The second mistake was that I didn’t learn it through a multisensory experience. I didn’t learn like a child. I didn’t combine images, audio, video and immediate feedback. Instead, I tried to learn it like an adult with grammar lessons and lots of handwriting practice and it got boring.

And since it got boring, I made a third mistake in that I wasn’t consistent enough. I wanted fast results to get to the fun part (Japanese art books) and I didn’t get them.

If you happen to learn Japanese or any other language, the following resources may give you plenty of ideas on avoiding making the same mistakes as I did. None of them is enough on its own but each of the ones I recommend has its merits. As a polymath, I tend to always look for tips and hacks and I am willing to try just about any learning tool but in order to progress with Japanese I intentionally introduced one resource at a time.

I started with Duolingo because as crazy as it sounds, I read somewhere that Duolingo had an Esperanto course (yes, Esperanto!) and I was curious to see how Japanese would be taught there. I also wanted to start with a mobile app that included sounds, images, multiple choice tests and Duolingo fit into that. There are a couple of things I got from this app:
1. I got over my fear to use all the 3 writing systems that Japanese has. I was basically never given a chance to start with hiragana, katakana or kanji. I was simply introduced lesson by lesson to Japanese words and sentences.
2. I got used to the strange order in which the Japanese place words in a sentence. I didn’t always understand why a word I thought I knew was slightly different or why a particle was placed in a certain spot and not another but it worked. Lesson by lesson I developed an intuition on how I should build a sentence in Japanese.
3. It helped me greatly with motivation. Apart from receiving daily email reminders to get back to Japanese, Duolingo has a virtual currency called lingots. For the Japanese course specifically, there aren’t many things I can spend lingots on but I can place a bet by buying a streak wager where I spend 5 lingots and I can earn double that if I don’t miss on my goal every day for a week. Buying that streak wager every week helped me build a daily habit of practicing Japanese.

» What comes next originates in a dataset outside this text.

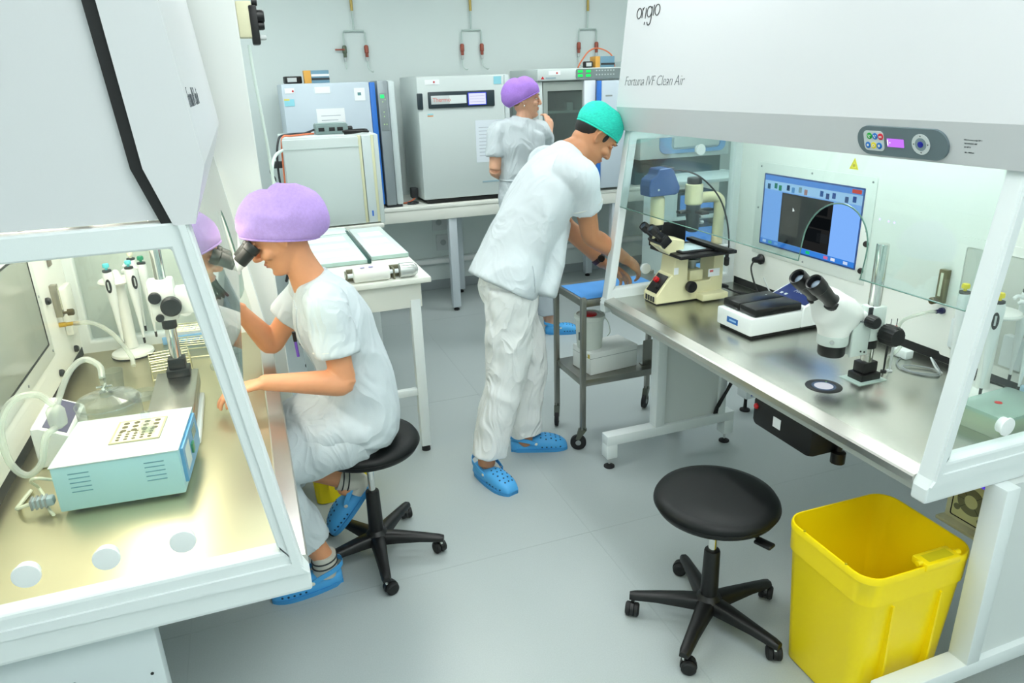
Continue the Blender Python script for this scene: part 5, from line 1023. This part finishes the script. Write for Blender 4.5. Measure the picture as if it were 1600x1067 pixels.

I kept my streak on Duolingo but as days got by, I wanted to try something else. What I lacked most was some kind of multiple-choice quiz to learn kanji. Out of all the Japanese learning apps that I tried, I liked JA Sensei most. Japanese learning turned into a game here as well. In the beginning, I used it for its hiragana, katakana and kanji quizzes. The app includes around 2,000 kanji which are used in elementary and secondary schools in Japan. Those quizzes can test either recognition or writing. I didn’t use the latter because I’m not interested in handwriting in Japanese. I barely handwrite in English or Romanian.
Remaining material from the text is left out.